What, do they want us to fill it out multiple times? Is it from different companies? Do they have any clue what they want? The answer to all of these questions remains unknown.
that's making a huge assumption: that your number only appears once in the list. That's not how databases work. They could have collated 20 lists together, and your number appears more than once in the list and now their are duplicate records. Perhaps they have
different names on each record but the same phone number, such as a separate record for every housemate, and for everyone else who had that phone number before you. They may also have alternate ways the names were written (al smith, al, allan smith, allan david smith, could all be in there, but with the same phone number).
If you ask one call-center worker to remove your number, they will only remove the database record that's right in front of them, but that doesn't to jack shit to remove your number from any other records that exist. If you don't respond: that database record just goes back at the end of the queue to receive the next round of calls.

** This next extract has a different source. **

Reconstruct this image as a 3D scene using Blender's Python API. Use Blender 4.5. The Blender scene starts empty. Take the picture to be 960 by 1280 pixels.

Also remember this whole process is entirely automated. It rings forever because there's a machine dialling the numbers, and it only hooks you to an available human if/once you pick up. If you never pick up, the machine doesn't get
tired it just goes "beep beep no answer, back on the queue with you". It's also not smart enough to realize multiple files have the same phone number and it shouldn't be ringing them over and over. It's only smart enough to say for
this particular file we called it on day X, so it shouldn't try again for, say 2 days.